Environmental management, sustainability, and climate protection pose complex public challenges that transcend political, administrative, and scholarly boundaries They are also objectives around which local governments have emerged as policy leaders.

Under this umbrella, three central questions motivate my recent work:

  1. How does fragmented political and functional authority shape policy design and implementation?

  2. What dynamics influence successful collaboration around transboundary public objectives?

  3. Given the expanding scope of local government responsibilities, how are capacity and political will built and deployed around the pursuit of “non-traditional” local policy aims?

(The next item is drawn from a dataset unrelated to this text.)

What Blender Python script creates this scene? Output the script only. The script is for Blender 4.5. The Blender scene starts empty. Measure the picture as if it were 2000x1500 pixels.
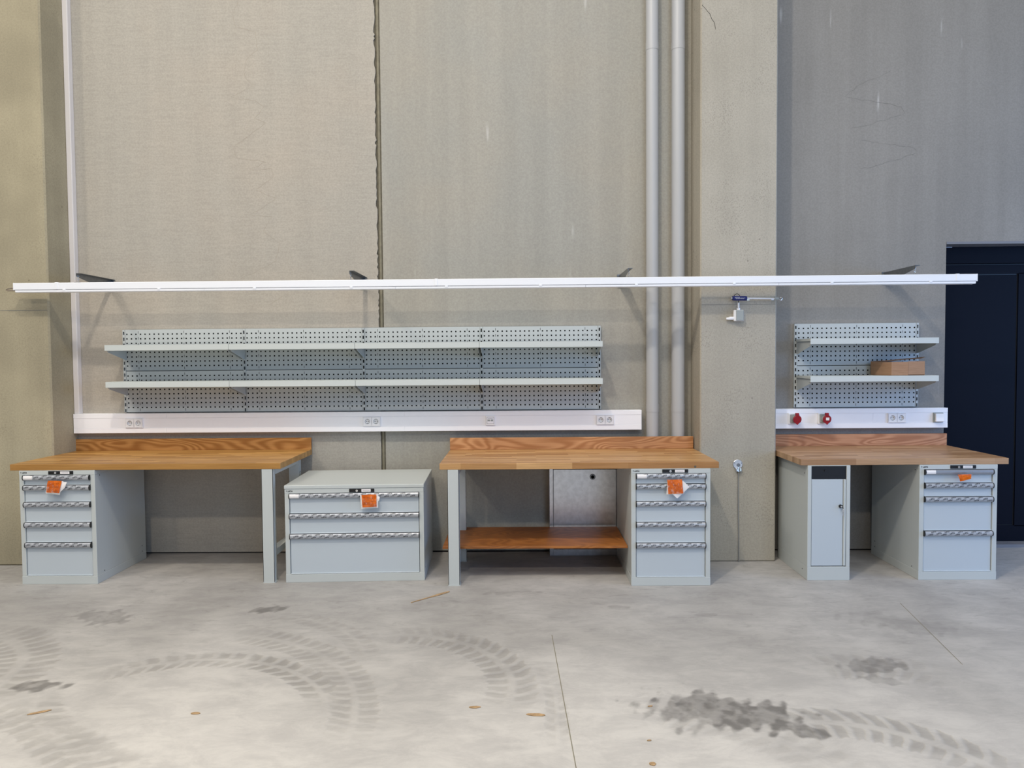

My research engages theories of urban governance, the selection and use of policy tools, collaboration, and the influence of institutions on policy and management decisions to explore these substantive issues.

Rachel Krause discusses how cities elected council members can influence sustainability initiatives.

Although the influence of local interest groups often receives attention, how cities elect council members may be key to how they organize sustainability initiatives, according to a new study led by a University of Kansas professor.

"With every additional council member that is elected by district, the likelihood that a city has a specialized sustainability unit increases," said Rachel Krause, a KU assistant professor in the School of Public Affairs and Administration.

Krause was lead author in the study "The Administrative Organization of Sustainability Within Local Government" published recently in the Journal of Public Administration Research and Theory.